Merujuk Bloomberg, Senin (22/8), harga minyak jenis West Texas Intermediate (WTI) kontrak pengiriman September 2022 berada di level US$ 89,21 per barel. Padahal, pada 8 Juni lalu, harga WTI masih berada di level US$ 122,11 per barel, yang merupakan level tertingginya.
Artinya, jika dihitung dari posisi tersebut, koreksi yang terjadi pada harga minyak sudah sebesar 26,9%.
Analis Monex Investindo Futures Faisyal mengungkapkan, koreksi harga yang dialami minyak dunia disebabkan oleh dua faktor.
Pertama adalah penguatan dolar Amerika Serikat (AS) seiring dengan kebijakan suku bunga bank sentral AS dan naiknya permintaan safe haven. Dengan kenaikan nilai dolar AS menyebabkan harga minyak menjadi lebih mahal bagi pembeli yang menggunakan mata uang lain.
“Alhasil, ini berimbas pada turunnya permintaan minyak dunia. Terlebih dengan adanya kekhawatiran terhadap resesi seiring dengan bank sentral China yang memangkas suku bunganya,” kata Faisyal kepada Kontan.co.id, Senin (22/8).
Baca Juga: Harga Minyak Turun Pada Senin (22/8) Pagi, Investor Menimbang Penambahan Pasokan Iran
Analis Global Kapital Investama Alwi Assegaf menambahkan, selain perlambatan ekonomi yang terjadi di China yang membuat permintaan turun, negara besar lainnya juga mengalami hal serupa. Negara seperti Inggris, dan zona Euro terancam masuk resesi karena inflasi di negara-negara tersebut melonjak tajam.
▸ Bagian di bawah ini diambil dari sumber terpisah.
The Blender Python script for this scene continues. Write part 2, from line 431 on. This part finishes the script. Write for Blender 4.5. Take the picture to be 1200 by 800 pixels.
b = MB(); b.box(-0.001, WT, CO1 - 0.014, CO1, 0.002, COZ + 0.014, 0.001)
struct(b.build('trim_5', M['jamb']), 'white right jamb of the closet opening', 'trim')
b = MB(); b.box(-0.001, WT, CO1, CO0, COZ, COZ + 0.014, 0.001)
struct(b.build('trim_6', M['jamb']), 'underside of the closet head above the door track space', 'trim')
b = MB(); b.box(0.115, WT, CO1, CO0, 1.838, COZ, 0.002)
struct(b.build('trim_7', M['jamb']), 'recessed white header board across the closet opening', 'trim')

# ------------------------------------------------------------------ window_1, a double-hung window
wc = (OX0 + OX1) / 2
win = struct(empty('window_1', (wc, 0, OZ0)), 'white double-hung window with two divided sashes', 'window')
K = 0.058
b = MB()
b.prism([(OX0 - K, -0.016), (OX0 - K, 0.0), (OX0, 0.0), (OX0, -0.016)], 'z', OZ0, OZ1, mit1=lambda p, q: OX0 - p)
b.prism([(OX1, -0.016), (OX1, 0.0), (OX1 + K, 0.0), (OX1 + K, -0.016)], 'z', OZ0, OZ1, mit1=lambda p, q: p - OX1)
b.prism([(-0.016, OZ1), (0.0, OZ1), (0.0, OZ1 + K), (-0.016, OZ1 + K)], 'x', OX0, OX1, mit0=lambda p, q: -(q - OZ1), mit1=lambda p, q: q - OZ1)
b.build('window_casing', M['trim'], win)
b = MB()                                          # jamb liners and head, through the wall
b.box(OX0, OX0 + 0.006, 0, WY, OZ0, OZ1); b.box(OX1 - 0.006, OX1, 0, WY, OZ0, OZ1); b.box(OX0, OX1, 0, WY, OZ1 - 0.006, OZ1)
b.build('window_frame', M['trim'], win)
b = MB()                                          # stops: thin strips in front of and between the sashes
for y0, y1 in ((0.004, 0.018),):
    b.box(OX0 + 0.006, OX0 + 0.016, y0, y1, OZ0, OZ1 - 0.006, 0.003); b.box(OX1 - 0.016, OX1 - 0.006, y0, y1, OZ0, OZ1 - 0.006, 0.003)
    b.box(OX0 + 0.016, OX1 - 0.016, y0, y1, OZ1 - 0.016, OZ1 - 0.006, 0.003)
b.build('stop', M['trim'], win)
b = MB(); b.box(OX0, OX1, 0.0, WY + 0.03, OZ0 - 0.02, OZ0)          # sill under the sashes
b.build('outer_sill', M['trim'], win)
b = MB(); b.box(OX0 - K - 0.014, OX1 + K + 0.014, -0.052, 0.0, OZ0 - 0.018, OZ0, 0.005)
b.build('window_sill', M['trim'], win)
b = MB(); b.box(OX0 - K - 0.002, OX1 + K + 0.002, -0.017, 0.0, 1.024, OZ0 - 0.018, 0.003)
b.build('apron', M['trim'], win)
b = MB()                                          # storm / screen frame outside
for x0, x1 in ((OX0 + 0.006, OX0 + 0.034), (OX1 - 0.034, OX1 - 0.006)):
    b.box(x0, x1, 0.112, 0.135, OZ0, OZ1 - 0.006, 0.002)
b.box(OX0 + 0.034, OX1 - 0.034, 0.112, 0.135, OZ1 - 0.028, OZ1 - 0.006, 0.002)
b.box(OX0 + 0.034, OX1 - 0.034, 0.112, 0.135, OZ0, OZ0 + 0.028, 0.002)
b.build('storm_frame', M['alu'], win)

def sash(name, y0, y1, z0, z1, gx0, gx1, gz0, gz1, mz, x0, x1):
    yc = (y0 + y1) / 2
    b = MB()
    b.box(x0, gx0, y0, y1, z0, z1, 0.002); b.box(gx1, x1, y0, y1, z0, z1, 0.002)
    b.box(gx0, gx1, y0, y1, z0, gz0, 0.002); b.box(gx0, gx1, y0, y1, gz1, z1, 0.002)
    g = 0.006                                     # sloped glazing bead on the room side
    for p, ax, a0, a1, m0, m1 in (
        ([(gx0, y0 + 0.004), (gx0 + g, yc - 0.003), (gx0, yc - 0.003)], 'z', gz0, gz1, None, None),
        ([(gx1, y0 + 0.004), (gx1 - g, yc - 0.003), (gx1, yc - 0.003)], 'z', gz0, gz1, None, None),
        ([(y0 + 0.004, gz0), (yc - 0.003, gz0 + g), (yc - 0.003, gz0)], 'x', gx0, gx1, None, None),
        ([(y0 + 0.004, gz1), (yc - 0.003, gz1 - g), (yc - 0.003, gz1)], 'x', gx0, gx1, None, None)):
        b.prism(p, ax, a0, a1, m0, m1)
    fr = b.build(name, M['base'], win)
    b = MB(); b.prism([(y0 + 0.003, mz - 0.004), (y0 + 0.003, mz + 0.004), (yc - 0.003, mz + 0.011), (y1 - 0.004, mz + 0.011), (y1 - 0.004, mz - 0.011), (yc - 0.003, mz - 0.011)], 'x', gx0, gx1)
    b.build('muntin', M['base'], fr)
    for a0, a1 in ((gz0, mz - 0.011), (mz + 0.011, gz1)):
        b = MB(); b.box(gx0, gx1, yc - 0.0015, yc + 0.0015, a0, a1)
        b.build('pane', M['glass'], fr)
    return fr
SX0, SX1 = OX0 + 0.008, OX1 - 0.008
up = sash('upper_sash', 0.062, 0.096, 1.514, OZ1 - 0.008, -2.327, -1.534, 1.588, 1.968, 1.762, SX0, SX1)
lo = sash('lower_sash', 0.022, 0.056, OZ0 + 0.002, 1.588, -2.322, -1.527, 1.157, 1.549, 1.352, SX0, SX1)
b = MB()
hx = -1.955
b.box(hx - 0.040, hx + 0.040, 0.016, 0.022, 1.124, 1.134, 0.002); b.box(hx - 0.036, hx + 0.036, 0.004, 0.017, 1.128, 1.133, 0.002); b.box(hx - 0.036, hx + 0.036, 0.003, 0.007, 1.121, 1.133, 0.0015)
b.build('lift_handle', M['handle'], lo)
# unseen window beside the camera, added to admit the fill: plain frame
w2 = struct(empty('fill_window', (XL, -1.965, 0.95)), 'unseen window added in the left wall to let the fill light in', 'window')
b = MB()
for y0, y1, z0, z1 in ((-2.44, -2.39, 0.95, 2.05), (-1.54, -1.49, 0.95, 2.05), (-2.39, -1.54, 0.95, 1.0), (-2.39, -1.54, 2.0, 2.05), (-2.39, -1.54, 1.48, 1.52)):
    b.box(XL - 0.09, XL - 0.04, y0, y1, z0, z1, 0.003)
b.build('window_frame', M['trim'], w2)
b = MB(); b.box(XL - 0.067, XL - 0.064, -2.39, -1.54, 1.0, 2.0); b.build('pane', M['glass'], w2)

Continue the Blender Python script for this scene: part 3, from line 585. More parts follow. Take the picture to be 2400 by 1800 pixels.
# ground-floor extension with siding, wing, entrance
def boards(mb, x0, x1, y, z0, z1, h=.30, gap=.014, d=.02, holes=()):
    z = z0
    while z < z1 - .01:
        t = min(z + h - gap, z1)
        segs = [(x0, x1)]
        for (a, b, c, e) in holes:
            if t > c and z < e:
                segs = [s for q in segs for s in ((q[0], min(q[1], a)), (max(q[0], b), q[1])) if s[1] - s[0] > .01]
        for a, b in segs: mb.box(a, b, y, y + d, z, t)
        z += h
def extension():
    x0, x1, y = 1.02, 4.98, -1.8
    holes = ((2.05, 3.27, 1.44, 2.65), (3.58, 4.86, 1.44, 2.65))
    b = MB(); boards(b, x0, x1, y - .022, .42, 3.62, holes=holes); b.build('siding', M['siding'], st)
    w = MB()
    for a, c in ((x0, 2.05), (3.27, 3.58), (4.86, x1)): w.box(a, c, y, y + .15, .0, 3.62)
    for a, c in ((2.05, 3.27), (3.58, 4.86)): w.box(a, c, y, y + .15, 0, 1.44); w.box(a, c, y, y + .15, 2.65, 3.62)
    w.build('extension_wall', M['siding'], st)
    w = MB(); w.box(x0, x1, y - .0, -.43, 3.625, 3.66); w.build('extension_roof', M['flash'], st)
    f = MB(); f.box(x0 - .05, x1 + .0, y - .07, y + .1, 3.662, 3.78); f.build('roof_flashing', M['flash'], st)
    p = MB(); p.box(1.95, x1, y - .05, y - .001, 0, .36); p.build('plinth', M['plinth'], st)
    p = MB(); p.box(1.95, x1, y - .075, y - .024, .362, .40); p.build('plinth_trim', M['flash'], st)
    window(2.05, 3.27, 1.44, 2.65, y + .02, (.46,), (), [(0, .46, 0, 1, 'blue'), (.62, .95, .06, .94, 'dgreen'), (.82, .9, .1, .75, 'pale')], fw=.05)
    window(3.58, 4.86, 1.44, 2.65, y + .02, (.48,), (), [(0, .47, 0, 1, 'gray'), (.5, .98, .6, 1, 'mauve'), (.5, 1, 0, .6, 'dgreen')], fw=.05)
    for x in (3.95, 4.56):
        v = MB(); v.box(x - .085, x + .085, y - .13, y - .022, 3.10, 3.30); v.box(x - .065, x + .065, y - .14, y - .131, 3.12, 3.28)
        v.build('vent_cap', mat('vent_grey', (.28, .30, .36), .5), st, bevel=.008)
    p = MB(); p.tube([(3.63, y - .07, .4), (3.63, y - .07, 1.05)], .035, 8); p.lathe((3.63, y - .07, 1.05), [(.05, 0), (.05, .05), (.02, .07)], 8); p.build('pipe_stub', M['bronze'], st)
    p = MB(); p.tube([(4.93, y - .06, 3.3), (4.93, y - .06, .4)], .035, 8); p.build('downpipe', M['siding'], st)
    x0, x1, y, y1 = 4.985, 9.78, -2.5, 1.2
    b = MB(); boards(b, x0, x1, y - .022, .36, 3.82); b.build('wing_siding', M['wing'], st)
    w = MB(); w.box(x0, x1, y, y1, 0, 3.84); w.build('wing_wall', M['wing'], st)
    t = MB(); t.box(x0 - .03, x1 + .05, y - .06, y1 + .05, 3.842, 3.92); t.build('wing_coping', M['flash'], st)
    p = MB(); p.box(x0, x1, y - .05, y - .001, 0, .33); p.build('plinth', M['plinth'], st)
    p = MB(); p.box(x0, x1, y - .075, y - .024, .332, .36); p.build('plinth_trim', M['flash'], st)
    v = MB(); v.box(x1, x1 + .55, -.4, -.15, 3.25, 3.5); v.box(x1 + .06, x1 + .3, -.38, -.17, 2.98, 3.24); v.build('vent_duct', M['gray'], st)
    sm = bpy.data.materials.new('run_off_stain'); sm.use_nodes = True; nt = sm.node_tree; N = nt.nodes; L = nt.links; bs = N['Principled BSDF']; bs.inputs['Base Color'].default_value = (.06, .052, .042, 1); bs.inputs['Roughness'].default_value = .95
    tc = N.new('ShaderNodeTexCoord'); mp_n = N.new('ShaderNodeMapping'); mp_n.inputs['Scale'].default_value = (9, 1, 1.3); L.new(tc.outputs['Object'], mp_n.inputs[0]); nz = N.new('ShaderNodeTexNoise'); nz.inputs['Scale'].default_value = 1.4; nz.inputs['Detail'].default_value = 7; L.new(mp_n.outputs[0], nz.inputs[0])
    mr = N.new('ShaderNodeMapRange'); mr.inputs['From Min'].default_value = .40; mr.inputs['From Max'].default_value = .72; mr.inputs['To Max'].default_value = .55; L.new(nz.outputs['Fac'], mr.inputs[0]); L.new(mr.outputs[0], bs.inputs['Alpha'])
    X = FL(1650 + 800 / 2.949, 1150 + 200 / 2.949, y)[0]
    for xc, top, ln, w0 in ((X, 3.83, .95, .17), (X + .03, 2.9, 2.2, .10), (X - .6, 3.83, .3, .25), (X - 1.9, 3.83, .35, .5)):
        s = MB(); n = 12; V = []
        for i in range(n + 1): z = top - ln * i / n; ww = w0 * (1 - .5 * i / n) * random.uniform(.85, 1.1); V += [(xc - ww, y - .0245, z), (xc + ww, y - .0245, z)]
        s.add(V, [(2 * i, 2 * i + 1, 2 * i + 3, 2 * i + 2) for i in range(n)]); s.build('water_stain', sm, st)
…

Terakhir, inflasi di Inggris sudah mencapai 2 digit, yaitu 10.1%. Dengan adanya ancaman resesi, perekonomian dunia semakin lesu dan permintaan minyak sebagai bahan bakar juga akan menurun.
“Jika dilihat dari sisi fundamental, minyak ini sebenarnya masih mix. Hanya saja fokus pasar saat ini lebih tertuju pada penguatan dolar AS dan kekhawatiran inflasi, ketimbang isu ketatnya pasokan,” imbuh Alwi.
Walau berada dalam tekanan beberapa waktu terakhir, Alwi masih melihat ada kemungkinan harga minyak dunia masih mungkin terjadi. Hal ini dikarenakan pasokan yang masih tetap ketat di tengah larangan impor minyak Rusia oleh negara-negara barat.
Lalu, data terakhir dari EIA memperlihatkan cadangan minyak AS turun 7,1 juta barel di minggu lalu. Ini artinya pasokan masih ketat.
Di satu sisi, ia juga optimistis prospek permintaan minyak diperkirakan masih bisa naik. Salah satu indikasinya adalah IEA yang memprediksi konsumsi minyak dunia akan meningkat menjadi 2,1 juta barel per hari pada tahun ini atau sekitar 2%. Angka itu meningkat 380.000 per hari dari prediksi sebelumnya.
Belum lagi seringnya gangguan pada produksi minyak Libya, yang semakin mengetatkan pasokan.
Baca Juga: Ekonomi Arab Saudi Tumbuh 11,8% di Kuartal II-2022
Sementara Faisyal justru memiliki pandangan yang lebih bearish. Ia memperkirakan harga minyak masih akan berpotensi turun. Pasalnya, dolar AS masih berpotensi menguat seiring dengan masih adanya prospek kenaikan suku bunga AS hingga akhir tahun nanti.
Selain itu, negara besar selain AS juga akan semakin khawatir terhadap potensi resesi yang semakin nyata. Hal ini akan membuat permintaan akan bahan bakar akan kembali turun dan membuat permintaan terhadap minyak dunia juga turun.
“Jadi peluang untuk melanjutkan tren koreksi masih besar, kemungkinan harga minyak WTI di akhir tahun bisa ke area US$ 70-an per barel,” ungkap Faisyal.
Sementara Alwi dengan pandangan optimistisnya meyakini harga minyak dunia pada akhir 2022 bisa kembali ke level US$ 95 - US$ 100 per barel.